Assuming sales tax distributions continue through the end of December 2016, S&P calculates COFINA's bond trustee likely would have enough money on deposit to make full-year debt service payments through Aug. 1, 2017. COFINA's bond structure captures all pledged revenues in the prior fiscal year beginning July 1 until enough has been collected to make full principal and interest payments on Aug. 1 in the following fiscal year. Sales tax payments made through the end of September 2016 will likely be enough to make the next Feb. 1, 2017, COFINA interest payment on both senior and subordinate debt, while sales tax payments through December would be enough to cover the rest of the year through to Aug. 1, 2017, according to the agency.

COFINA debt service through the Aug. 1, 2017, bond year amounts to $708.5 million, almost all of which consists of interest payments on $15.2 billion of senior and junior debt outstanding, with only $18.7 million of principal to be paid down, according to S&P's information.

Puerto Rico has already distributed $241.3 million of fiscal 2017 sales tax to the COFINA bond trustee through August 2016. Based on historical pledged sales tax of about $120 million per month, payments made through this September should be sufficient to cover the next Feb. 1 COFINA interest payment of $344.9 million, net of federal interest subsidies, according to the agency. Once the initial tax revenues are captured by the Puerto Rico treasury and transmitted to the trustee, the commonwealth is unable to recapture the funds held by the trustee. Puerto Rico's debt moratorium law and required debt service does not currently apply to any remaining reserve funds held by the trustee.
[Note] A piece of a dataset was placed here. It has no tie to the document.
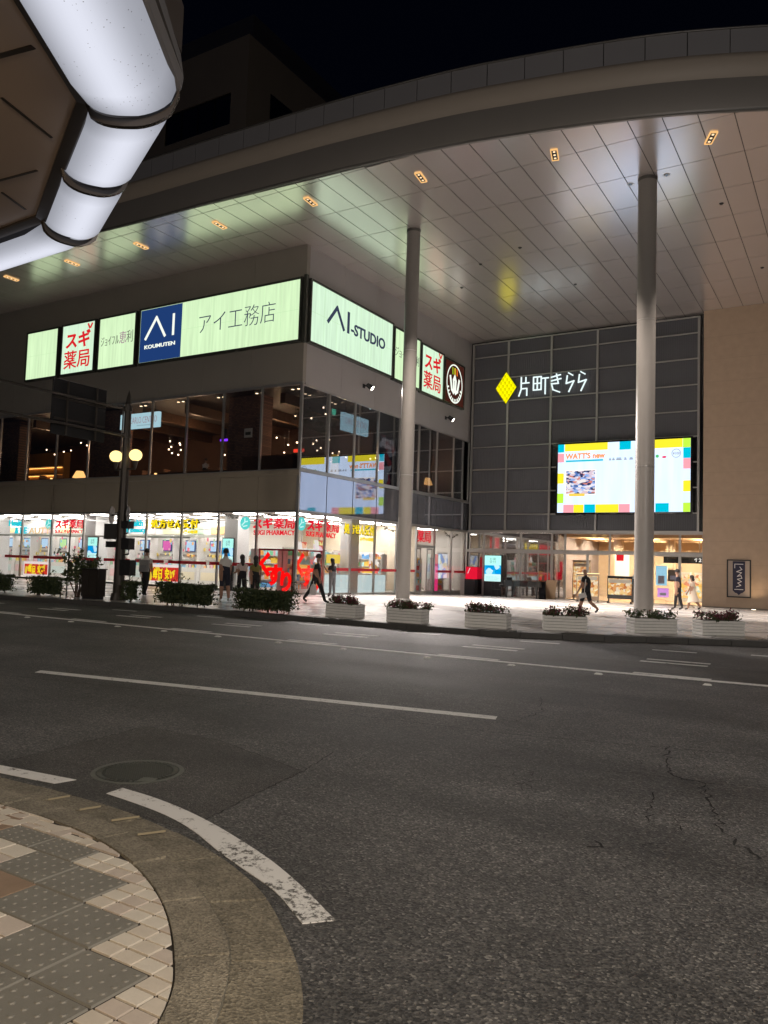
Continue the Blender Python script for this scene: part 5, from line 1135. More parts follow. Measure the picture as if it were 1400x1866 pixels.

The PROMESA law indicates Puerto Rico should make interest payments on debt outstanding when the control board, in its sole discretion, "determines it is feasible" during a stay of creditors' lawsuits. Once the PROMESA control board comes into full operation, it could create pressure to resume GO bond interest payments, which may make paying down COFINA principal less tenable, despite the currently small scheduled annual COFINA principal payments.
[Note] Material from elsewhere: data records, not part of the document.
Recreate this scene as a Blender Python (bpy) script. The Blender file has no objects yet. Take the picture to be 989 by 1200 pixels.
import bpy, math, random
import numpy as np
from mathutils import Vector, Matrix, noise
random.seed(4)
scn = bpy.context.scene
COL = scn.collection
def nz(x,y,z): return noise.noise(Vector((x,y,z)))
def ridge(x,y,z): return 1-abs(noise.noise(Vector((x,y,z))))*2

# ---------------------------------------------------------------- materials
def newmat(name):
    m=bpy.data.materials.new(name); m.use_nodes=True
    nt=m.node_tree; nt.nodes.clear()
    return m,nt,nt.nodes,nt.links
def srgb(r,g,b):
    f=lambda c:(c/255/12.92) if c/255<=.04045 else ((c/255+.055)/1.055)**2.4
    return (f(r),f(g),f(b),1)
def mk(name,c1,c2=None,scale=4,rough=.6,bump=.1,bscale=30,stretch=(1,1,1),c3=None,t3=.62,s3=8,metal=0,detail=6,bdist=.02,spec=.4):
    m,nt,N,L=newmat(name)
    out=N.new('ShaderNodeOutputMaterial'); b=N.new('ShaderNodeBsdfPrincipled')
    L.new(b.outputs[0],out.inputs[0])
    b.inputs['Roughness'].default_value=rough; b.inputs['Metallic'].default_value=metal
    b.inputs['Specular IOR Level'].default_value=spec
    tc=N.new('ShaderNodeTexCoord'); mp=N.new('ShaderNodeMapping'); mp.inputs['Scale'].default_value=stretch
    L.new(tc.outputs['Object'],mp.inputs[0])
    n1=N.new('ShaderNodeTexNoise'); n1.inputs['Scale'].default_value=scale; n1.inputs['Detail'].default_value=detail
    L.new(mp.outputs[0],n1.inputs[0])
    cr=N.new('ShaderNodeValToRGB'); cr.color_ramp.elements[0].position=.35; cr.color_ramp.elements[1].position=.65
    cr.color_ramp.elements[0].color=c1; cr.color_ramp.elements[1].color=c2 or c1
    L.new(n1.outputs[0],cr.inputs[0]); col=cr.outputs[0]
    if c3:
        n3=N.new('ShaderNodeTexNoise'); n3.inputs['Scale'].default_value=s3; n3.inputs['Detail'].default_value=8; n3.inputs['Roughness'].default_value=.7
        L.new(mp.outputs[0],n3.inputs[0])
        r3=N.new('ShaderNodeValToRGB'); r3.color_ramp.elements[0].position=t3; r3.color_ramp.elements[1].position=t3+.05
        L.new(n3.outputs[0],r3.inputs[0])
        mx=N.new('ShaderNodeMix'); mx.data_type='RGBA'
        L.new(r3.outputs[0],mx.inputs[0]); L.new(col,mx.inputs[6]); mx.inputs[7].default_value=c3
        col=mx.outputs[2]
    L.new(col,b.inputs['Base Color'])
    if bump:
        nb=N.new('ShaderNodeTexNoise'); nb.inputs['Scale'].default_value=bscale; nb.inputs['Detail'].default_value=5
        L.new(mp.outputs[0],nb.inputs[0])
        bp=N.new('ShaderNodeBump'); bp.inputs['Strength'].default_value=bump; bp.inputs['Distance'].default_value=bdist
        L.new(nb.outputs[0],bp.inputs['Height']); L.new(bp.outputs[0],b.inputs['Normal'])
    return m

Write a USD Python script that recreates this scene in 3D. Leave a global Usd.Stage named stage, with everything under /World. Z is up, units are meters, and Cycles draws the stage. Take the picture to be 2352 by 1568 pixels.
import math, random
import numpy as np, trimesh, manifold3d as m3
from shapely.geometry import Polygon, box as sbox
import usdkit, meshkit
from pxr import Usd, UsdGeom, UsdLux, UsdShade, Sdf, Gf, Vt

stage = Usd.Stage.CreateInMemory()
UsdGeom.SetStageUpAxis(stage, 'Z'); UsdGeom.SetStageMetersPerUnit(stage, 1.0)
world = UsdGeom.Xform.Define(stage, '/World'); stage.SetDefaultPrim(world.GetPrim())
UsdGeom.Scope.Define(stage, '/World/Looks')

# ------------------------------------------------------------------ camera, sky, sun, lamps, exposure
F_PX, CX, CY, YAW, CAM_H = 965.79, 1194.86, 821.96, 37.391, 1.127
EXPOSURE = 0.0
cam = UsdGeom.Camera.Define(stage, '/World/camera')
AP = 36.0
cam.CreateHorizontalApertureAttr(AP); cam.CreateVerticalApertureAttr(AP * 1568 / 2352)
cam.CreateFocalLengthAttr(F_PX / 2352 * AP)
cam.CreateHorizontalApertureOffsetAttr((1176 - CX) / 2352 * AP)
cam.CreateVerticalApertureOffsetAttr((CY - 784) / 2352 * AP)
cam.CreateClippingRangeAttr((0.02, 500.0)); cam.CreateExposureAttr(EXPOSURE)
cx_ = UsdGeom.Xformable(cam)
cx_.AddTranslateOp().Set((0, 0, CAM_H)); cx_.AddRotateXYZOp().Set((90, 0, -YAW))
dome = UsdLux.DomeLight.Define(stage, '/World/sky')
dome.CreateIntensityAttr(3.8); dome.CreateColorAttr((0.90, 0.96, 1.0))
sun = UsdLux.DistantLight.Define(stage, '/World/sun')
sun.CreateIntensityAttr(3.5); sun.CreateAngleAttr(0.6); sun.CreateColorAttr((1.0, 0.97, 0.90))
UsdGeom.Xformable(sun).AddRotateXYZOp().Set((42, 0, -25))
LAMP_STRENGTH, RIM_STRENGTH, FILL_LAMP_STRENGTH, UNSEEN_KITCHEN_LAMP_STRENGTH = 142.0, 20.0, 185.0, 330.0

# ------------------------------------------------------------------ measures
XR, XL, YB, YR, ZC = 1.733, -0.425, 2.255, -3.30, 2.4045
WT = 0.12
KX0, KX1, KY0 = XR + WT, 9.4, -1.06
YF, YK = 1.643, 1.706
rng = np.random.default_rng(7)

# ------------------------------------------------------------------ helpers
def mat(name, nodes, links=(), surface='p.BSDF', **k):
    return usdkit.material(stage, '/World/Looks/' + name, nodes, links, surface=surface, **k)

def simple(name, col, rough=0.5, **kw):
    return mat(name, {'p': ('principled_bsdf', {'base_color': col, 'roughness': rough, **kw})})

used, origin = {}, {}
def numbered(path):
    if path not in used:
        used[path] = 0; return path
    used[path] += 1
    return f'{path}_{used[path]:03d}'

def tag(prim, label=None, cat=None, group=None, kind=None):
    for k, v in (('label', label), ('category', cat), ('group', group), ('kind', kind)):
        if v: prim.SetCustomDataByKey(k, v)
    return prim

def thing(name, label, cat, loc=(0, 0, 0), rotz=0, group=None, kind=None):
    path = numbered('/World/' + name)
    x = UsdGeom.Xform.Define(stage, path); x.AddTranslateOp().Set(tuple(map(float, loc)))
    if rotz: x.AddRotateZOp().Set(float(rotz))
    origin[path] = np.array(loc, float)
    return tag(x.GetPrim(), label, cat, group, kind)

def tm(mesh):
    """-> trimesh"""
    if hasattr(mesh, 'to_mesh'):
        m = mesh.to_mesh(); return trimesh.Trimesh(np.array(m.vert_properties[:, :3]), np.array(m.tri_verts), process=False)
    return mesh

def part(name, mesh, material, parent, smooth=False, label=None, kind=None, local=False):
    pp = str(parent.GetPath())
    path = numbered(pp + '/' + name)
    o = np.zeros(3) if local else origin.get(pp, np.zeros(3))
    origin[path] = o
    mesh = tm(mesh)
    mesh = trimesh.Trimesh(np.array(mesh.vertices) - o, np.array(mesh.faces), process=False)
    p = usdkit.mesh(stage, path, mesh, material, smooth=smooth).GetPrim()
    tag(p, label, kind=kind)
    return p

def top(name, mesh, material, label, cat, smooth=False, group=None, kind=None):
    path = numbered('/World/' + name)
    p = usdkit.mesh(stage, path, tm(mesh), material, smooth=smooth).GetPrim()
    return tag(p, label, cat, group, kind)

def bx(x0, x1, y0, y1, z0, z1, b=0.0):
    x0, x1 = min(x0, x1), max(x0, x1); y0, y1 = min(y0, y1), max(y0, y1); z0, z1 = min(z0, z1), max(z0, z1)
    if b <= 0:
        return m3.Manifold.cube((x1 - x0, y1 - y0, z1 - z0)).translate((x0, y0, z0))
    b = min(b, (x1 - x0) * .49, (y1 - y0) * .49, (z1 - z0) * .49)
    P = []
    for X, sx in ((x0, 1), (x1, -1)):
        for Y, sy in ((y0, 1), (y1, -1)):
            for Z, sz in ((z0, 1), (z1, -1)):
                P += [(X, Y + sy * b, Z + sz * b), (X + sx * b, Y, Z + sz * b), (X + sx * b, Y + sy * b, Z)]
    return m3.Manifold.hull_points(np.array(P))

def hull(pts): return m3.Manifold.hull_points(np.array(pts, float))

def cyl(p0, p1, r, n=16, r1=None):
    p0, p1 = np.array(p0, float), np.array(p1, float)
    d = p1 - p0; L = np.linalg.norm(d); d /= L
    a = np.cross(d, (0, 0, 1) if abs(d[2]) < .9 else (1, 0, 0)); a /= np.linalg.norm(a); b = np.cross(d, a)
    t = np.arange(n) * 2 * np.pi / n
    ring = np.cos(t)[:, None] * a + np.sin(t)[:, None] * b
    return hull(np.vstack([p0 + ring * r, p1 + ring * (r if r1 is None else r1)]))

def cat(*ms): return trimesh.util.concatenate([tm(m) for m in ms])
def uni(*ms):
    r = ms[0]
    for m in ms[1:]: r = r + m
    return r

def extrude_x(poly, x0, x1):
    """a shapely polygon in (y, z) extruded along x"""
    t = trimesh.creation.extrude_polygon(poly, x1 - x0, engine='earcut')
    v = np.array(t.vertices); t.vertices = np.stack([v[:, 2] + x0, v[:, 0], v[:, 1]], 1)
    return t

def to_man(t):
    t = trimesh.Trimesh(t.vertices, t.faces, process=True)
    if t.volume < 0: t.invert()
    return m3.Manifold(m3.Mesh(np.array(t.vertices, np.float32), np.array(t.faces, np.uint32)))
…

Although Puerto Rico could be pursuing an option to use COFINA as its overall debt restructuring vehicle, S&P believes it would still be difficult to leave COFINA debt out of a comprehensive restructuring settlement, especially as annual COFINA principal payments are scheduled to grow over time and the commonwealth previously proffered COFINA bondholders a larger haircut in restructuring negotiations than those for GO bondholders.

Ultimately, the fate of COFINA debt service will depend on future actions of the control board and the next administration, which may take a number of months to clarify, S&P said.